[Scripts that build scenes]
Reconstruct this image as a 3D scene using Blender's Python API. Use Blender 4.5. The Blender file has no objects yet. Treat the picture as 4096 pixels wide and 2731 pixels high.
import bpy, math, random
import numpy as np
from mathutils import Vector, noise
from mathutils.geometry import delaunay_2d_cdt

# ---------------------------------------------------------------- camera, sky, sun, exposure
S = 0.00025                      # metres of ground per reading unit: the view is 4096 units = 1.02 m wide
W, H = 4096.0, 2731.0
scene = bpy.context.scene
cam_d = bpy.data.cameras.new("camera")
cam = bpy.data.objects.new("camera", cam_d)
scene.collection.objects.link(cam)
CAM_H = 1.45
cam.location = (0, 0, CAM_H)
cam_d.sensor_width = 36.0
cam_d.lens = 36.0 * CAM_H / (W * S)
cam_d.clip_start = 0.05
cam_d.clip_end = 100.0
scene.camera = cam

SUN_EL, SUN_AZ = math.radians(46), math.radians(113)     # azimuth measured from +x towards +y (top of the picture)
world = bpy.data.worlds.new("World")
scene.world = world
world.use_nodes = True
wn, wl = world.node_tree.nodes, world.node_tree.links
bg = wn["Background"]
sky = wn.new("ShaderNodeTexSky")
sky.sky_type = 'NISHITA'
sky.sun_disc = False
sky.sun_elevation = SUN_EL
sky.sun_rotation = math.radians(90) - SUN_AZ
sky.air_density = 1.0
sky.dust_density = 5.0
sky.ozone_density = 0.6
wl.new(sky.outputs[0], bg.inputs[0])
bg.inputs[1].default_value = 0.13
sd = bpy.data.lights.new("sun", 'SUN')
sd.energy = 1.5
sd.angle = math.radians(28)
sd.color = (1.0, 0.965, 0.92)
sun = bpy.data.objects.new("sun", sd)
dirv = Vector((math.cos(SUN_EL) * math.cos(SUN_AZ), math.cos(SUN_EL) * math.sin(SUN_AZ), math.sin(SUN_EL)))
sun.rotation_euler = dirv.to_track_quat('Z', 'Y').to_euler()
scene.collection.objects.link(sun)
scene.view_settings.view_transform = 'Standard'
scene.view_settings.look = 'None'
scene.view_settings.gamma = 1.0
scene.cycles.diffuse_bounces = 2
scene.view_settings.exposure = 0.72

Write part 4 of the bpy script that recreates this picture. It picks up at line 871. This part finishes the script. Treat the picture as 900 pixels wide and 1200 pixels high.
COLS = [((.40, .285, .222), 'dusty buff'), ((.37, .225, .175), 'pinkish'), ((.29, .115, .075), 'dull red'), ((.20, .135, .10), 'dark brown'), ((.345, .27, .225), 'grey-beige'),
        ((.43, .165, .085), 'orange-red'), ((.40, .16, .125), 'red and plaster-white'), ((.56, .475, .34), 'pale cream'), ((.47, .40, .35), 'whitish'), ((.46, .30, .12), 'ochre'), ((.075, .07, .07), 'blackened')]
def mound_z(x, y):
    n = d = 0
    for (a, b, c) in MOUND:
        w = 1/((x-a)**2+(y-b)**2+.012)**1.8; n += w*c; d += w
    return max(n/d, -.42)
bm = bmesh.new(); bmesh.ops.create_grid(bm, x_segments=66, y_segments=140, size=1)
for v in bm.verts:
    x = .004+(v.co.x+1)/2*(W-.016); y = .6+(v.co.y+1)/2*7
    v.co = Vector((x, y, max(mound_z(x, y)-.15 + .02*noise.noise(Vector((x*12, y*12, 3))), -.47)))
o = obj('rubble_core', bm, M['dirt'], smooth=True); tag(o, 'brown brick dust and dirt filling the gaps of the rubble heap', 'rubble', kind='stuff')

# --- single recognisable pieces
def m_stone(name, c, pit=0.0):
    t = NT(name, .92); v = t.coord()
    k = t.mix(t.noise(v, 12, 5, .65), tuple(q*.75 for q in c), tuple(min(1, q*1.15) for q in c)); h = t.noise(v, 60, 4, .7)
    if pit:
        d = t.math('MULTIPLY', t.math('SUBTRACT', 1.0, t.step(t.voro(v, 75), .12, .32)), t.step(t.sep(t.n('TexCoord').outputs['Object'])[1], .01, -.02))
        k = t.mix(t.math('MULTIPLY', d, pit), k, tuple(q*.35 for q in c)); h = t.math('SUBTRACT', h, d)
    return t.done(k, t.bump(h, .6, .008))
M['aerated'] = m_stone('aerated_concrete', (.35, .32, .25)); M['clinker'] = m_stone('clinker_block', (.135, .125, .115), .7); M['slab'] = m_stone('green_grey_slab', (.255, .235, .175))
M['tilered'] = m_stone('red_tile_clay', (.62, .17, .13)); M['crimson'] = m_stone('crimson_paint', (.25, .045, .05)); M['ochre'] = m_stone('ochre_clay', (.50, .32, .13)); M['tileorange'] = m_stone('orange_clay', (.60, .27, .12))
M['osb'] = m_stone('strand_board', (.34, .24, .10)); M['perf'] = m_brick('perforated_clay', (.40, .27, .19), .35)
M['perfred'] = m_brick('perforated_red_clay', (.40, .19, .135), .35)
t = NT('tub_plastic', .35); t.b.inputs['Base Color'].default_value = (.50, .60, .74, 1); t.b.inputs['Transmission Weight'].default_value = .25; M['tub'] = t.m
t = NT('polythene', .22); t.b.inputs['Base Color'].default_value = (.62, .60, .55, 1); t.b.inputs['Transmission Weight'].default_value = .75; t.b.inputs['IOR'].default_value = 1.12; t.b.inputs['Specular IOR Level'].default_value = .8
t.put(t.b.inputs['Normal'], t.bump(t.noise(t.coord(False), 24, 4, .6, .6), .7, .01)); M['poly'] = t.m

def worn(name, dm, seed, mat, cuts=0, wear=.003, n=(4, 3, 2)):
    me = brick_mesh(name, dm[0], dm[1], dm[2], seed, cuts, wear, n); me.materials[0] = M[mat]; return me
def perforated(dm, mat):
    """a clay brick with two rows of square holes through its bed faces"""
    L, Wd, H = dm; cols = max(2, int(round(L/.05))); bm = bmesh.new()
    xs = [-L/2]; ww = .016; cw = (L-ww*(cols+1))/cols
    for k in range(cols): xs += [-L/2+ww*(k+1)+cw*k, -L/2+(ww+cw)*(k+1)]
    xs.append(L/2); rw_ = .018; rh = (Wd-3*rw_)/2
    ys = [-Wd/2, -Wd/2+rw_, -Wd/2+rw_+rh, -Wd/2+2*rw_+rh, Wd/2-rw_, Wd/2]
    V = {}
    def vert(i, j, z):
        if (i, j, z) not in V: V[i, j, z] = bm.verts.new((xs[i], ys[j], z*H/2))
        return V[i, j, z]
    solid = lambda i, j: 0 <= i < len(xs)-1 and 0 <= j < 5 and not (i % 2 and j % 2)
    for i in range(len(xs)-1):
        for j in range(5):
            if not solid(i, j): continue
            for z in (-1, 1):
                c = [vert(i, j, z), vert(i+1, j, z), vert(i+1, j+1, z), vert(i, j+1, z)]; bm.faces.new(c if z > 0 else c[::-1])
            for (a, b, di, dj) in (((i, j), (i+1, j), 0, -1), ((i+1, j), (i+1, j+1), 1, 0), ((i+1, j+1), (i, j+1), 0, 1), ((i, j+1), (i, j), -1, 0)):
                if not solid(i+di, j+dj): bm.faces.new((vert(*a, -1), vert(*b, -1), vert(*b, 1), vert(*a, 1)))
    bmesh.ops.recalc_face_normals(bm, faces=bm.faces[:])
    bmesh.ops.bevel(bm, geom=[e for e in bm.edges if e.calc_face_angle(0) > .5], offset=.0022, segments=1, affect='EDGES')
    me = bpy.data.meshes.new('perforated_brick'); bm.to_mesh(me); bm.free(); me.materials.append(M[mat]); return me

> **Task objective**
Reproduce each record exactly as it appears.

> **Full output**
Reconstruct this image as a 3D scene using Blender's Python API. Use Blender 4.5. The Blender file has no objects yet. Treat the picture as 4096 pixels wide and 2731 pixels high.
import bpy, math, random
import numpy as np
from mathutils import Vector, noise
from mathutils.geometry import delaunay_2d_cdt

# ---------------------------------------------------------------- camera, sky, sun, exposure
S = 0.00025                      # metres of ground per reading unit: the view is 4096 units = 1.02 m wide
W, H = 4096.0, 2731.0
scene = bpy.context.scene
cam_d = bpy.data.cameras.new("camera")
cam = bpy.data.objects.new("camera", cam_d)
scene.collection.objects.link(cam)
CAM_H = 1.45
cam.location = (0, 0, CAM_H)
cam_d.sensor_width = 36.0
cam_d.lens = 36.0 * CAM_H / (W * S)
cam_d.clip_start = 0.05
cam_d.clip_end = 100.0
scene.camera = cam

SUN_EL, SUN_AZ = math.radians(46), math.radians(113)     # azimuth measured from +x towards +y (top of the picture)
world = bpy.data.worlds.new("World")
scene.world = world
world.use_nodes = True
wn, wl = world.node_tree.nodes, world.node_tree.links
bg = wn["Background"]
sky = wn.new("ShaderNodeTexSky")
sky.sky_type = 'NISHITA'
sky.sun_disc = False
sky.sun_elevation = SUN_EL
sky.sun_rotation = math.radians(90) - SUN_AZ
sky.air_density = 1.0
sky.dust_density = 5.0
sky.ozone_density = 0.6
wl.new(sky.outputs[0], bg.inputs[0])
bg.inputs[1].default_value = 0.13
sd = bpy.data.lights.new("sun", 'SUN')
sd.energy = 1.5
sd.angle = math.radians(28)
sd.color = (1.0, 0.965, 0.92)
sun = bpy.data.objects.new("sun", sd)
dirv = Vector((math.cos(SUN_EL) * math.cos(SUN_AZ), math.cos(SUN_EL) * math.sin(SUN_AZ), math.sin(SUN_EL)))
sun.rotation_euler = dirv.to_track_quat('Z', 'Y').to_euler()
scene.collection.objects.link(sun)
scene.view_settings.view_transform = 'Standard'
scene.view_settings.look = 'None'
scene.view_settings.gamma = 1.0
scene.cycles.diffuse_bounces = 2
scene.view_settings.exposure = 0.72

Write part 4 of the bpy script that recreates this picture. It picks up at line 871. This part finishes the script. Treat the picture as 900 pixels wide and 1200 pixels high.
COLS = [((.40, .285, .222), 'dusty buff'), ((.37, .225, .175), 'pinkish'), ((.29, .115, .075), 'dull red'), ((.20, .135, .10), 'dark brown'), ((.345, .27, .225), 'grey-beige'),
        ((.43, .165, .085), 'orange-red'), ((.40, .16, .125), 'red and plaster-white'), ((.56, .475, .34), 'pale cream'), ((.47, .40, .35), 'whitish'), ((.46, .30, .12), 'ochre'), ((.075, .07, .07), 'blackened')]
def mound_z(x, y):
    n = d = 0
    for (a, b, c) in MOUND:
        w = 1/((x-a)**2+(y-b)**2+.012)**1.8; n += w*c; d += w
    return max(n/d, -.42)
bm = bmesh.new(); bmesh.ops.create_grid(bm, x_segments=66, y_segments=140, size=1)
for v in bm.verts:
    x = .004+(v.co.x+1)/2*(W-.016); y = .6+(v.co.y+1)/2*7
    v.co = Vector((x, y, max(mound_z(x, y)-.15 + .02*noise.noise(Vector((x*12, y*12, 3))), -.47)))
o = obj('rubble_core', bm, M['dirt'], smooth=True); tag(o, 'brown brick dust and dirt filling the gaps of the rubble heap', 'rubble', kind='stuff')

# --- single recognisable pieces
def m_stone(name, c, pit=0.0):
    t = NT(name, .92); v = t.coord()
    k = t.mix(t.noise(v, 12, 5, .65), tuple(q*.75 for q in c), tuple(min(1, q*1.15) for q in c)); h = t.noise(v, 60, 4, .7)
    if pit:
        d = t.math('MULTIPLY', t.math('SUBTRACT', 1.0, t.step(t.voro(v, 75), .12, .32)), t.step(t.sep(t.n('TexCoord').outputs['Object'])[1], .01, -.02))
        k = t.mix(t.math('MULTIPLY', d, pit), k, tuple(q*.35 for q in c)); h = t.math('SUBTRACT', h, d)
    return t.done(k, t.bump(h, .6, .008))
M['aerated'] = m_stone('aerated_concrete', (.35, .32, .25)); M['clinker'] = m_stone('clinker_block', (.135, .125, .115), .7); M['slab'] = m_stone('green_grey_slab', (.255, .235, .175))
M['tilered'] = m_stone('red_tile_clay', (.62, .17, .13)); M['crimson'] = m_stone('crimson_paint', (.25, .045, .05)); M['ochre'] = m_stone('ochre_clay', (.50, .32, .13)); M['tileorange'] = m_stone('orange_clay', (.60, .27, .12))
M['osb'] = m_stone('strand_board', (.34, .24, .10)); M['perf'] = m_brick('perforated_clay', (.40, .27, .19), .35)
M['perfred'] = m_brick('perforated_red_clay', (.40, .19, .135), .35)
t = NT('tub_plastic', .35); t.b.inputs['Base Color'].default_value = (.50, .60, .74, 1); t.b.inputs['Transmission Weight'].default_value = .25; M['tub'] = t.m
t = NT('polythene', .22); t.b.inputs['Base Color'].default_value = (.62, .60, .55, 1); t.b.inputs['Transmission Weight'].default_value = .75; t.b.inputs['IOR'].default_value = 1.12; t.b.inputs['Specular IOR Level'].default_value = .8
t.put(t.b.inputs['Normal'], t.bump(t.noise(t.coord(False), 24, 4, .6, .6), .7, .01)); M['poly'] = t.m

def worn(name, dm, seed, mat, cuts=0, wear=.003, n=(4, 3, 2)):
    me = brick_mesh(name, dm[0], dm[1], dm[2], seed, cuts, wear, n); me.materials[0] = M[mat]; return me
def perforated(dm, mat):
    """a clay brick with two rows of square holes through its bed faces"""
    L, Wd, H = dm; cols = max(2, int(round(L/.05))); bm = bmesh.new()
    xs = [-L/2]; ww = .016; cw = (L-ww*(cols+1))/cols
    for k in range(cols): xs += [-L/2+ww*(k+1)+cw*k, -L/2+(ww+cw)*(k+1)]
    xs.append(L/2); rw_ = .018; rh = (Wd-3*rw_)/2
    ys = [-Wd/2, -Wd/2+rw_, -Wd/2+rw_+rh, -Wd/2+2*rw_+rh, Wd/2-rw_, Wd/2]
    V = {}
    def vert(i, j, z):
        if (i, j, z) not in V: V[i, j, z] = bm.verts.new((xs[i], ys[j], z*H/2))
        return V[i, j, z]
    solid = lambda i, j: 0 <= i < len(xs)-1 and 0 <= j < 5 and not (i % 2 and j % 2)
    for i in range(len(xs)-1):
        for j in range(5):
            if not solid(i, j): continue
            for z in (-1, 1):
                c = [vert(i, j, z), vert(i+1, j, z), vert(i+1, j+1, z), vert(i, j+1, z)]; bm.faces.new(c if z > 0 else c[::-1])
            for (a, b, di, dj) in (((i, j), (i+1, j), 0, -1), ((i+1, j), (i+1, j+1), 1, 0), ((i+1, j+1), (i, j+1), 0, 1), ((i, j+1), (i, j), -1, 0)):
                if not solid(i+di, j+dj): bm.faces.new((vert(*a, -1), vert(*b, -1), vert(*b, 1), vert(*a, 1)))
    bmesh.ops.recalc_face_normals(bm, faces=bm.faces[:])
    bmesh.ops.bevel(bm, geom=[e for e in bm.edges if e.calc_face_angle(0) > .5], offset=.0022, segments=1, affect='EDGES')
    me = bpy.data.meshes.new('perforated_brick'); bm.to_mesh(me); bm.free(); me.materials.append(M[mat]); return me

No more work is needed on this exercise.